Avant de commencer nos débats, posons-nous la question de savoir pourquoi nous sommes venu·e·s, toutes et tous, ici aujourd’hui ? Qu’avons-nous apporté, dans nos bagages, que nous voulons partager et qu’allons-nous rapporter chez nous, dans nos parlements nationaux, après deux journées de débats intensifs et de rencontres bilatérales ?
Ces questions sont très importantes, car la Conférence européenne des Présidentes et des Présidents de Parlement n’est pas uniquement un lieu d’échanges et de rencontres mais aussi l’occasion de lancer des messages politiques communs et des initiatives conjointes.
Comment pouvons-nous contribuer à renforcer le rôle du Conseil de l’Europe face aux nombreux défis auxquels la démocratie, l’État de droit et les droits humains doivent faire face ? Vous savez sans doute que nous avons démarré un vaste chantier afin de mettre en place – à travers un dialogue entre le Comité des Ministres et l’Assemblée – une nouvelle procédure conjointe de réaction aux situations de non-respect par l’un ou l’autre de nos États membres de ses obligations statutaires. Afin de compléter ces travaux, nous avons besoin d’un engagement politique au plus haut niveau, au sein de nos Gouvernements et de nos Parlements, et je compte sur votre soutien.
En même temps, nos procédures et mécanismes internes n’auront qu’un impact limité si nous n’avons pas les moyens matériels nécessaires pour soutenir nos États membres et fournir à nos concitoyennes et concitoyens la protection qui leur est due. Or, la politique de croissance nominale zéro, appliquée ces dernières années, affaiblit grandement notre organisation. En tant que Parlements, nous avons des responsabilités budgétaires dans nos États membres et nous devons donc sérieusement réfléchir à cette question afin de doter le Conseil de l’Europe des moyens financiers lui permettant de remplir la mission politique qui est la sienne.

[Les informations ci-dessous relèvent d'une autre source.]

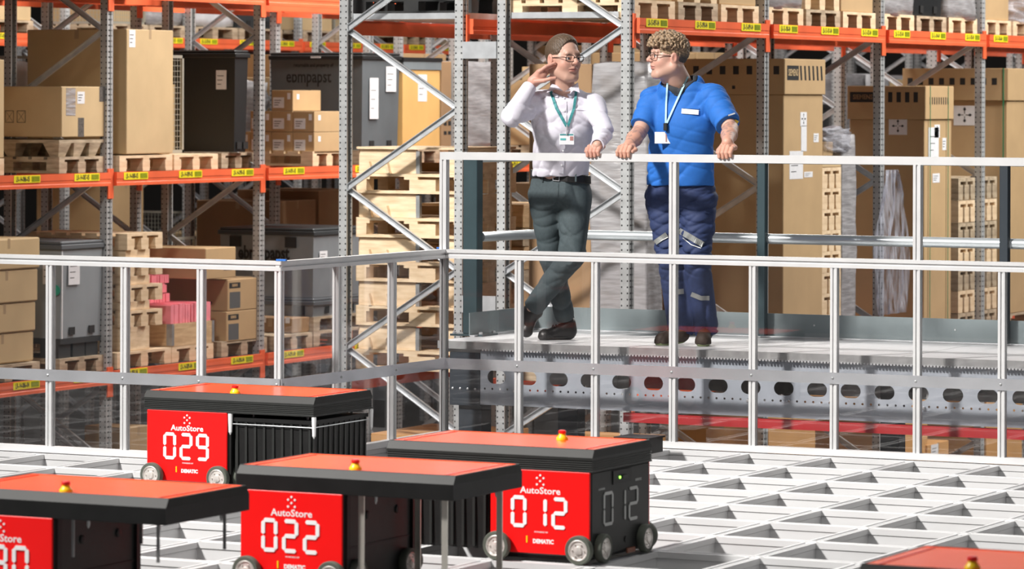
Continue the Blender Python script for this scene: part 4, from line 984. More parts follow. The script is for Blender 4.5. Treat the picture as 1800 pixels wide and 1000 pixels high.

Pour revenir plus spécifiquement à l’Assemblée parlementaire du Conseil de l’Europe, comment pouvons-nous, toutes et tous ensemble, renforcer son rôle politique et l’impact de son action ? Devons-nous nous concentrer sur quelques dossiers prioritaires ? Sans doute. Toutefois, n’oublions pas que notre Assemblée représente la voix de l’Europe dans toute sa diversité et dans sa pluralité. Nous devons donc faire en sorte qu’elle continue d’être un lieu de débats et d’échanges, sans hésiter à aborder les questions les plus controversées car c’est au sein de notre Assemblée que nous pouvons donner des orientations politiques nous permettant de répondre aux grands défis d’avenir. La participation active de toutes et tous les membres de l’Assemblée à nos travaux est dès lors cruciale pour faire en sorte que nos résolutions et nos recommandations bénéficient du soutien le plus large possible des parlementaires européen·n·e·s.
Enfin, comment pouvons-nous contribuer à renforcer le dialogue et la coopération sur notre continent ? Rappelons-nous que c’est en effet grâce au dialogue et à la coopération que nous avons réussi à réconcilier le continent après la Seconde Guerre Mondiale et à éliminer les clivages idéologiques après la chute du Mur de Berlin. Aujourd’hui, nous devons continuer à défendre vigoureusement la mission politique qui est la nôtre : celle de construire une unité plus étroite entre les États européens, afin de défendre et de promouvoir – ensemble – les droits humains, la démocratie et l’État de droit. Nous construisons notre Maison Commune depuis déjà 70 années et, pourtant, si nous ne faisons pas preuve d’engagement et de volonté politique, elle court le risque de se fissurer, laissant les 830 millions d’Européennes et d’Européens sans voies de recours multilatérales leur permettant de protéger leurs droits et leurs libertés.
J’espère que ces quelques questions et réflexions guideront les nombreuses discussions bilatérales que nous allons tenir pendant et en marge de cette Conférence.
Je vous remercie de votre attention.